• **What to produce**
Restate each line of the listing exactly, without carrying over any pictures.

+++

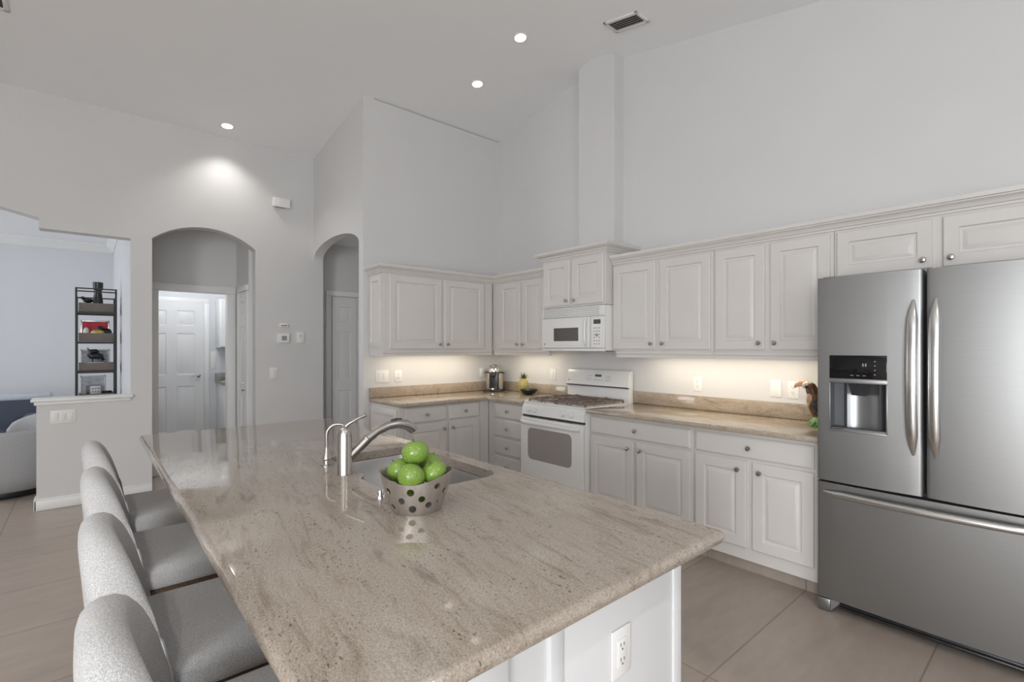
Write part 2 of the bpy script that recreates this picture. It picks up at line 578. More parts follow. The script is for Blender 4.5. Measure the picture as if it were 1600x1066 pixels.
# outer walls with window openings (behind the camera)
b = B()
for q in ((-1.55, 5.4, 0, 4.1), (7.5, 8.2, 0, 4.1), (5.4, 7.5, 2.4, 4.1)):
    b.box(q[0], q[1], YMIN - 0.15, YMIN, q[2], q[3])
struct('wall_left', b, M_WALL, 'white outer wall with a patio door opening', 'wall')
b = B()
for q in ((-8.15, -7.0, 0, 3.2), (-3.0, 0.0, 0, 3.2), (-7.0, -3.0, 2.5, 3.2), (-7.0, -3.0, 0, 0.2)):
    b.box(XMAX, XMAX + 0.15, q[0], q[1], q[2], q[3])
struct('wall_rear', b, M_WALL, 'white wall behind the camera with a wide window opening', 'wall')


def frame_window(name, axis, pos, a0, a1, z0, z1, nm, label):
    b = B()
    t = 0.05

    def bx(u0, u1, w0, w1):
        if axis == 'y':
            b.box(u0, u1, pos - 0.03, pos + 0.03, w0, w1, 0.004)
        else:
            b.box(pos - 0.03, pos + 0.03, u0, u1, w0, w1, 0.004)
    bx(a0, a1, z0, z0 + t); bx(a0, a1, z1 - t, z1); bx(a0, a0 + t, z0, z1); bx(a1 - t, a1, z0, z1)
    for k in range(1, nm):
        u = a0 + (a1 - a0) * k / nm
        bx(u - t / 2, u + t / 2, z0, z1)
    return struct(name, b, M_TRIM, label, 'window')


frame_window('window_1', 'x', XMAX + 0.02, -7.0, -3.0, 0.2, 2.5, 3, 'wide white framed window behind the camera')
frame_window('window_2', 'y', YMIN - 0.02, 5.4, 7.5, 0.0, 2.4, 2, 'white framed patio door opening')

# living room beyond the half wall
b = B().box(-5.35, -5.2, -8.0, -3.2, 0, 3.0)
struct('wall_living', b, M_WALLLIV, 'pale living room wall beyond the half wall', 'wall')
struct('wall_living_side', B().box(-5.2, -1.55, -3.302, -3.19, 0, 3.0), M_WALLLIV, 'pale living room side wall beside the shelf', 'wall')
struct('ceiling_living', B().box(-5.35, -1.5, -8.15, -3.2, 2.93, 3.05), M_CEIL, 'white flat living room ceiling', 'ceiling')
b = B()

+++

• **Response to the exercise**
Write part 2 of the bpy script that recreates this picture. It picks up at line 578. More parts follow. The script is for Blender 4.5. Measure the picture as if it were 1600x1066 pixels.
# outer walls with window openings (behind the camera)
b = B()
for q in ((-1.55, 5.4, 0, 4.1), (7.5, 8.2, 0, 4.1), (5.4, 7.5, 2.4, 4.1)):
    b.box(q[0], q[1], YMIN - 0.15, YMIN, q[2], q[3])
struct('wall_left', b, M_WALL, 'white outer wall with a patio door opening', 'wall')
b = B()
for q in ((-8.15, -7.0, 0, 3.2), (-3.0, 0.0, 0, 3.2), (-7.0, -3.0, 2.5, 3.2), (-7.0, -3.0, 0, 0.2)):
    b.box(XMAX, XMAX + 0.15, q[0], q[1], q[2], q[3])
struct('wall_rear', b, M_WALL, 'white wall behind the camera with a wide window opening', 'wall')


def frame_window(name, axis, pos, a0, a1, z0, z1, nm, label):
    b = B()
    t = 0.05

    def bx(u0, u1, w0, w1):
        if axis == 'y':
            b.box(u0, u1, pos - 0.03, pos + 0.03, w0, w1, 0.004)
        else:
            b.box(pos - 0.03, pos + 0.03, u0, u1, w0, w1, 0.004)
    bx(a0, a1, z0, z0 + t); bx(a0, a1, z1 - t, z1); bx(a0, a0 + t, z0, z1); bx(a1 - t, a1, z0, z1)
    for k in range(1, nm):
        u = a0 + (a1 - a0) * k / nm
        bx(u - t / 2, u + t / 2, z0, z1)
    return struct(name, b, M_TRIM, label, 'window')


frame_window('window_1', 'x', XMAX + 0.02, -7.0, -3.0, 0.2, 2.5, 3, 'wide white framed window behind the camera')
frame_window('window_2', 'y', YMIN - 0.02, 5.4, 7.5, 0.0, 2.4, 2, 'white framed patio door opening')

# living room beyond the half wall
b = B().box(-5.35, -5.2, -8.0, -3.2, 0, 3.0)
struct('wall_living', b, M_WALLLIV, 'pale living room wall beyond the half wall', 'wall')
struct('wall_living_side', B().box(-5.2, -1.55, -3.302, -3.19, 0, 3.0), M_WALLLIV, 'pale living room side wall beside the shelf', 'wall')
struct('ceiling_living', B().box(-5.35, -1.5, -8.15, -3.2, 2.93, 3.05), M_CEIL, 'white flat living room ceiling', 'ceiling')
b = B()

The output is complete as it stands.